Question:

Let $f(x)$ be a differentiable function defined implicitly by the equation $x^2 + y^2 - 3xy = 6$. Find $\frac{{dy}}{{dx}}$ at the point $(1,2)$.

Answer:

Given: $x^2 + y^2 - 3xy = 6$

Let's differentiate both sides of the equation with respect to $x$.

$\frac{{d}}{{dx}}(x^2 + y^2 - 3xy) = \frac{{d}}{{dx}}(6)$

Using the sum rule and the chain rule, we can differentiate each term on the left side of the equation.

$\frac{{d}}{{dx}}(x^2) + \frac{{d}}{{dx}}(y^2) - \frac{{d}}{{dx}}(3xy) = 0$

Differentiating each term, we get:

$2x + 2yy' - (3y + 3xy') = 0$

$\Rightarrow 2x + 2yy' - 3y - 3xy' = 0$

Now, we can rearrange the equation to solve for $\frac{{dy}}{{dx}}$.

$2yy' - 3xy' = 3y - 2x$

$y'(2y - 3x) = 3y - 2x$

$\Rightarrow y' = \frac{{3y - 2x}}{{2y - 3x}}$

To find $\frac{{dy}}{{dx}}$ at the point $(1,2)$, substitute $x = 1$ and $y = 2$ into the equation we just derived.

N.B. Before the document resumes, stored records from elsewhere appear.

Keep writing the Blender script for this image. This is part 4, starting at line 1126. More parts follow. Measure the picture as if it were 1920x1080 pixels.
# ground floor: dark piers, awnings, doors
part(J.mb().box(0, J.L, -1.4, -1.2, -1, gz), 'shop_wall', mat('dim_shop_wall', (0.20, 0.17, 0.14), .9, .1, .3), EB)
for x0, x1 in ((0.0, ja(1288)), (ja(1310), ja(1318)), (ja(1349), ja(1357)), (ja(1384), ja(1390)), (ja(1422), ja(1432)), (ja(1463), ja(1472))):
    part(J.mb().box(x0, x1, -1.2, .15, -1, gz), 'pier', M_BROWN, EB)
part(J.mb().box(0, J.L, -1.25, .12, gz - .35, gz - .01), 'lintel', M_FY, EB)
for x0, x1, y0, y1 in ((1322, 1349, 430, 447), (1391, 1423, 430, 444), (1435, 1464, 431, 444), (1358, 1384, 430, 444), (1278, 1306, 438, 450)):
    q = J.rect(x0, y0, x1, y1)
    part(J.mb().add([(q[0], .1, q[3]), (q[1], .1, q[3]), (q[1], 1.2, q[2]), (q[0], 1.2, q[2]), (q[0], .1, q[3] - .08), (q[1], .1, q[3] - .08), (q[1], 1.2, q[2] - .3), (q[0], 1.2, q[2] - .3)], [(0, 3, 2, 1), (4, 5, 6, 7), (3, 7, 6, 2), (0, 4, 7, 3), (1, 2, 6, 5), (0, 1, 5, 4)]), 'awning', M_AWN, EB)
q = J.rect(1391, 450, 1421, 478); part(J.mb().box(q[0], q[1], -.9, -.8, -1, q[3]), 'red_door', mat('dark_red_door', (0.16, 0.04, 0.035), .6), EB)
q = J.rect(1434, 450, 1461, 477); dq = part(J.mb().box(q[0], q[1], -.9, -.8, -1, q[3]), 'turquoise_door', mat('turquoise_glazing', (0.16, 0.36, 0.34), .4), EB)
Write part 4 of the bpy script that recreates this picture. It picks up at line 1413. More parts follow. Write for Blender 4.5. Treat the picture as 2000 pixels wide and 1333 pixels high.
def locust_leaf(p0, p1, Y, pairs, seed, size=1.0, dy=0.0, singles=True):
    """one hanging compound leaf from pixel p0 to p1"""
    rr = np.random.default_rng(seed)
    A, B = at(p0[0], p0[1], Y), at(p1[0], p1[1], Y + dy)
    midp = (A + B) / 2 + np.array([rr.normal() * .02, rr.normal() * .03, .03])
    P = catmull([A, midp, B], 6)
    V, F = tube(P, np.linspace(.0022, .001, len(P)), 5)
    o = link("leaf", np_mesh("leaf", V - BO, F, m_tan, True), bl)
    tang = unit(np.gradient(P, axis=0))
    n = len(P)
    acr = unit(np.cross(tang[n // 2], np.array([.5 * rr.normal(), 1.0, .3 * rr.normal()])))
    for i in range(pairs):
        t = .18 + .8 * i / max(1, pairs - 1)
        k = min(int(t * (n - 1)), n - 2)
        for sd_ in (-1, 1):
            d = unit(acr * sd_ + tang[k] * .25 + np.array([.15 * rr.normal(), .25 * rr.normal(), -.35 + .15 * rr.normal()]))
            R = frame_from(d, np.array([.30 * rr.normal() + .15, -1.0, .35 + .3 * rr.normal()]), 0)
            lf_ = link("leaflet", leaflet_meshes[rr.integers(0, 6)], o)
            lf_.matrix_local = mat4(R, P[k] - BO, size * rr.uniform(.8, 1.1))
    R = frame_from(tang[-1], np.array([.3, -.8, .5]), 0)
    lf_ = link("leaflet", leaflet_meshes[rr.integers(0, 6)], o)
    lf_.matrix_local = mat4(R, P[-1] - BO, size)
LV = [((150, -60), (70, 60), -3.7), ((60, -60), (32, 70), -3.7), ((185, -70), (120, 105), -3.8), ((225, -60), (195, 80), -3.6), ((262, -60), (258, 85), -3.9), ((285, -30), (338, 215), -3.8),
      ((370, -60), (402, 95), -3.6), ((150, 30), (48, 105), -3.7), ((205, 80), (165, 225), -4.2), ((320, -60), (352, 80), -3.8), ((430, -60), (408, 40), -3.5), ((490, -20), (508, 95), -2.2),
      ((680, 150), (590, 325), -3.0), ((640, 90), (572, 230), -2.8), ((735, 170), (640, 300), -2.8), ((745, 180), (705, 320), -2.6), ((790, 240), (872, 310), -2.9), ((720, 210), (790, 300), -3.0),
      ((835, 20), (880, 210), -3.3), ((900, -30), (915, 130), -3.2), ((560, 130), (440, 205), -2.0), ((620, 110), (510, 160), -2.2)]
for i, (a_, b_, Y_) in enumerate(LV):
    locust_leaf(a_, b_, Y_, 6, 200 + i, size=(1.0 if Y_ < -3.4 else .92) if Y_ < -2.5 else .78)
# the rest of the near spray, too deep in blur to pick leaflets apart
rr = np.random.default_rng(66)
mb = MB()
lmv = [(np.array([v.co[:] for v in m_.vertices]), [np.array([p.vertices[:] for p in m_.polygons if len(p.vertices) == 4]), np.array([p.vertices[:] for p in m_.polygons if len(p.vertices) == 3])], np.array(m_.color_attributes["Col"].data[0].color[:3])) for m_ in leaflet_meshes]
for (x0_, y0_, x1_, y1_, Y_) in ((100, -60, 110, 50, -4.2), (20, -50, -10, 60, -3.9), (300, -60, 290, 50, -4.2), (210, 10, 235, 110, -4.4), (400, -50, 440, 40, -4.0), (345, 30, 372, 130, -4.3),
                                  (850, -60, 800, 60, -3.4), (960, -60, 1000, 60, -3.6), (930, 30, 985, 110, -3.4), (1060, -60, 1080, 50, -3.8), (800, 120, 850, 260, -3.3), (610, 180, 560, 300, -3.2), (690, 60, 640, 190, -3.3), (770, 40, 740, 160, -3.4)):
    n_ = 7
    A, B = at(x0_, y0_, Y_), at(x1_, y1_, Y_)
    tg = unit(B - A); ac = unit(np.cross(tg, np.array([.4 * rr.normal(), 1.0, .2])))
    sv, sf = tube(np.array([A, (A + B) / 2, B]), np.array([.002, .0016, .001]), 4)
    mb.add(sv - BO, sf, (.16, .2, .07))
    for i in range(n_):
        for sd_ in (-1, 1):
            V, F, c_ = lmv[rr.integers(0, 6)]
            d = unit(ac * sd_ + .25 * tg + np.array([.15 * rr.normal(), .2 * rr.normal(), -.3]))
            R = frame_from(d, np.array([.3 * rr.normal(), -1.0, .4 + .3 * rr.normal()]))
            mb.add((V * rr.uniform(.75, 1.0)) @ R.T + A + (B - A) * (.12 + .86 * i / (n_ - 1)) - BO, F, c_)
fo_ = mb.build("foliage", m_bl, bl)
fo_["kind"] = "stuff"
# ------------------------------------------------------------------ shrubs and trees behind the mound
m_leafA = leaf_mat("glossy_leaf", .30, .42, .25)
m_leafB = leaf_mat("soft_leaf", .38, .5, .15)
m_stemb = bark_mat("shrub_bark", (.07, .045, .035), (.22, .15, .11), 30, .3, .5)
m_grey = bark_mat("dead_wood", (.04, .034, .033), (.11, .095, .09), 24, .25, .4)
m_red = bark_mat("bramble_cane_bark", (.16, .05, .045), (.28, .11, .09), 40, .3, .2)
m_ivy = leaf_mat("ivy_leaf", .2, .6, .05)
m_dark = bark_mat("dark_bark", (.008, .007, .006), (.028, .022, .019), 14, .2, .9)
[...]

$y' = \frac{{3(2) - 2(1)}}{{2(2) - 3(1)}}$

Solving the expression on the right side, we find:

$y' = \frac{{6 - 2}}{{4 - 3}}$

$\Rightarrow y' = \frac{{4}}{{1}}$

Hence, the slope of the curve at the point $(1,2)$ is $\frac{{dy}}{{dx}} = 4$.